I moved back to the east coast recently, to be near my family again.  The cool thing about that is I get to spend time on the lake where I spent summers growing up.  I have friends here that I’ve known for 40 years.

I think we all go through that momentary shock when we can say we’ve done anything for 40 years.  How did I get to be so old?

The shared history is fun.  Here’s my friend Allison:

 

 

 

 

 

We go back to when Allison was five and I was six.  We were neighbors and we did everything together in the summer; we made clam soup and built dock forts and blanket forts and pine needle forts.  We wrote “drop dead” plays and produced them for the neighborhood.  I’m sure you’re wondering what a drop dead play is.  It’s a play where the only requirement for the script is that all the characters drop dead at the end.

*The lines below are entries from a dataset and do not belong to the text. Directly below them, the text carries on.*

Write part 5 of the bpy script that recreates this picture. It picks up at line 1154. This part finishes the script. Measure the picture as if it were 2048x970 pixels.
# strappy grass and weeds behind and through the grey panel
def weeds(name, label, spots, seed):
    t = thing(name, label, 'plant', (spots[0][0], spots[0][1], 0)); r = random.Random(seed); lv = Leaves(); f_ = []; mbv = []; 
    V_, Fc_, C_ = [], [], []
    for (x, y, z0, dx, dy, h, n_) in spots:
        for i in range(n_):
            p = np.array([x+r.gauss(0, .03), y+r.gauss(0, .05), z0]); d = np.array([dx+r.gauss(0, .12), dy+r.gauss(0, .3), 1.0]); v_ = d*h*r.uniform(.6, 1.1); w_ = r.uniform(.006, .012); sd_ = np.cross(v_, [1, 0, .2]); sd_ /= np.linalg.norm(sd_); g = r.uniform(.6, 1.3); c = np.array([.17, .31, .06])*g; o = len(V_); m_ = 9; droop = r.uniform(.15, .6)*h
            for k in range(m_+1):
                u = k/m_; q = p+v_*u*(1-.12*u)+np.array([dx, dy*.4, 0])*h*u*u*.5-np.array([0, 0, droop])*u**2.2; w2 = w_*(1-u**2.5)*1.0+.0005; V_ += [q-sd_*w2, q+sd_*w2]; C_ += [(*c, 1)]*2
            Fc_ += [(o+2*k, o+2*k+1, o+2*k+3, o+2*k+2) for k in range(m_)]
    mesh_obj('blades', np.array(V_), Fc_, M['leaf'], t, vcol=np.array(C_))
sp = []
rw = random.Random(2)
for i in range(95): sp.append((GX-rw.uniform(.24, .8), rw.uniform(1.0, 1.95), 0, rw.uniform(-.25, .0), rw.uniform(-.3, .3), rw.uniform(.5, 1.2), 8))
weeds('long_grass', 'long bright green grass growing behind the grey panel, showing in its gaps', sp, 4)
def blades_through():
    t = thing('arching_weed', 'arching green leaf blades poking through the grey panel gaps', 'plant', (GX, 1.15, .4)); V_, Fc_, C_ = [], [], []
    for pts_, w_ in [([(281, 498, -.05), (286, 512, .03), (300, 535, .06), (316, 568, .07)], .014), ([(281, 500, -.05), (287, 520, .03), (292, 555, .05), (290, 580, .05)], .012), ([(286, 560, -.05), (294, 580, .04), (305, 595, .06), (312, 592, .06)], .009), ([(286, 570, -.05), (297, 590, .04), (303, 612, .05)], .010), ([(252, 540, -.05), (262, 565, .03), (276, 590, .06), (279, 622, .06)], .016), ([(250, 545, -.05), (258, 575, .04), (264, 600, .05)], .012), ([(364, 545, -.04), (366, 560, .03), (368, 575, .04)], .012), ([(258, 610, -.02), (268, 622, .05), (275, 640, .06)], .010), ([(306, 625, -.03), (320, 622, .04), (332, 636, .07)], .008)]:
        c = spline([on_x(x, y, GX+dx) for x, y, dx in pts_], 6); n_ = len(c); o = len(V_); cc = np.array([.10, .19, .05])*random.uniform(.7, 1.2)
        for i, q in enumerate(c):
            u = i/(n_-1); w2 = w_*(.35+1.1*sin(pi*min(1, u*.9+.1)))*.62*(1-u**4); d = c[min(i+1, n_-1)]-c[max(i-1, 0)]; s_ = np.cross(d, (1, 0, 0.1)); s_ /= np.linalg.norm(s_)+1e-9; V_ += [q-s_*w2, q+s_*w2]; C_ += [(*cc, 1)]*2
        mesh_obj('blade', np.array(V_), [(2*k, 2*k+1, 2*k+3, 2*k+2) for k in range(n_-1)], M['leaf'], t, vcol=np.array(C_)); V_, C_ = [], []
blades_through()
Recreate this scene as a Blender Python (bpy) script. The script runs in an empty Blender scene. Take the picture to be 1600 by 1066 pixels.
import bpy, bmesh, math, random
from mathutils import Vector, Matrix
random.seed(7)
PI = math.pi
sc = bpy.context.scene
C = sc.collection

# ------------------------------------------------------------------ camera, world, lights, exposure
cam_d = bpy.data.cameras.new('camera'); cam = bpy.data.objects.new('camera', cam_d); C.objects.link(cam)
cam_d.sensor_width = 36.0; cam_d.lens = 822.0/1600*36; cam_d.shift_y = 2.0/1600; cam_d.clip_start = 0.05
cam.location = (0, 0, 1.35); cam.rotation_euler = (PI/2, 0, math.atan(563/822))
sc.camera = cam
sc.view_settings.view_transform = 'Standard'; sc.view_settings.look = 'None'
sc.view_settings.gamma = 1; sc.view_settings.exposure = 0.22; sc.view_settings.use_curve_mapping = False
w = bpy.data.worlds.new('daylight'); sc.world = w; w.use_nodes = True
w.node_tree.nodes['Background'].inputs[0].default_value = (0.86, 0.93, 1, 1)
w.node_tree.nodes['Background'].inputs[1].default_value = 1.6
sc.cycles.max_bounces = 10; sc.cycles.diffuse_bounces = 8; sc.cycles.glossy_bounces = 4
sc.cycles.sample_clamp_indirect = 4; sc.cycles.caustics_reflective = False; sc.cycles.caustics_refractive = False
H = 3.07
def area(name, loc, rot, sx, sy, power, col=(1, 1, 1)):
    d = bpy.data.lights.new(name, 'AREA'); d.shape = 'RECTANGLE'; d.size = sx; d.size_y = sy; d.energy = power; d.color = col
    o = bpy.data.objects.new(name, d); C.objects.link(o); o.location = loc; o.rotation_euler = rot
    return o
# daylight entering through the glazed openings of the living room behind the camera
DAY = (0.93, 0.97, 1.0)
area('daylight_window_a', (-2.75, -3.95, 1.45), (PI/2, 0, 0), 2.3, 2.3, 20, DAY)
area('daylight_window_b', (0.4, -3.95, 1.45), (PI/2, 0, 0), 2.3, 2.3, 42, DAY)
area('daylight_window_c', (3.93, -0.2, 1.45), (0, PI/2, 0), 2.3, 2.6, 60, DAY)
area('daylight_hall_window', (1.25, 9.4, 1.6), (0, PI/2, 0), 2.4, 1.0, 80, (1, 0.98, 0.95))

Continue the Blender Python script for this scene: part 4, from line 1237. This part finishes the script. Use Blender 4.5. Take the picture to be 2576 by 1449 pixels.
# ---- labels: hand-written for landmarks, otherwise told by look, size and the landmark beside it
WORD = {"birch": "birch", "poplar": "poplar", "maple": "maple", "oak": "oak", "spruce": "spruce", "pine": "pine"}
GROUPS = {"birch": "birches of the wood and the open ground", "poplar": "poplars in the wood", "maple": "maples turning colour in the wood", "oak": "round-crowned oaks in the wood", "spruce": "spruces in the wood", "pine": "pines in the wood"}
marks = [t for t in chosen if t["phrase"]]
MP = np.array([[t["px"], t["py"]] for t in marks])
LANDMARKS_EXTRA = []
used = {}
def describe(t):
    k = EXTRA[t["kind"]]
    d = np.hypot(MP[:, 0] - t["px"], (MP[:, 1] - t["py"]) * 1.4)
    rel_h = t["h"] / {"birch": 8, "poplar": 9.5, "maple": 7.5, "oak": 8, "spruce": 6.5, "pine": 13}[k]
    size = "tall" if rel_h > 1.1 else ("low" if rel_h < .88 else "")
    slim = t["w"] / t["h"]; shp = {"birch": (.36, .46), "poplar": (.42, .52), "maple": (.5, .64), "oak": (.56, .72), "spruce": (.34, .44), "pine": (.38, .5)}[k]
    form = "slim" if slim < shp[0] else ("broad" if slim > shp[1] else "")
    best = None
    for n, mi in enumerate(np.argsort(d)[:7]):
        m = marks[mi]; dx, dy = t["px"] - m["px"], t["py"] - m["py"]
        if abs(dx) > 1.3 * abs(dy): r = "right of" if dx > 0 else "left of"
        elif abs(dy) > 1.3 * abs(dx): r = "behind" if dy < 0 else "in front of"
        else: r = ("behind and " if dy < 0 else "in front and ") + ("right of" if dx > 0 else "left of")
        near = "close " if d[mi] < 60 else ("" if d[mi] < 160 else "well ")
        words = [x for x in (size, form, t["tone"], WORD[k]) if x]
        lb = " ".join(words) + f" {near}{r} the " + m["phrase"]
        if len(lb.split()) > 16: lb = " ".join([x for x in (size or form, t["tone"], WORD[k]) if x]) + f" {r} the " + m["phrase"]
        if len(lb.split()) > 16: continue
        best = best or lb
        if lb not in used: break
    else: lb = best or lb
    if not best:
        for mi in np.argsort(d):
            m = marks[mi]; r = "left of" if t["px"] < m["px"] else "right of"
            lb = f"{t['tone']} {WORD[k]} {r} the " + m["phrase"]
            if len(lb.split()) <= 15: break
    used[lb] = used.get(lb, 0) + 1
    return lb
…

Everything was great until we burnt Allison’s house down in the middle of the night.  No really, we did.  We didn’t do it on purpose, but our summer cottage caught fire and the fire spread to the houses on either side.  After that, Allison’s parents decided that they didn’t want to live next to us anymore, so they moved down the beach and built a new house.

The good news is that Allison and I are still friends and she didn’t get mad at me about the house.  In fact, now I have my own bedroom at her new house.  Here’s what our dogs do at Allison’s house:

 

 

 

 

 

 

 

 

It doesn’t look like they’re having fun, but really they are.  They just wish Allison and I would stop reminiscing about the past and take them for a hike.

The thing about moving back home is that people really know who you are.  That can be good, and that can be bad.  On the good side you don’t have to work very hard to feel connected, to have a sense of community.  On the bad side sometimes your friends bring up things you really would rather not remember.  But I’ll take the good with the bad.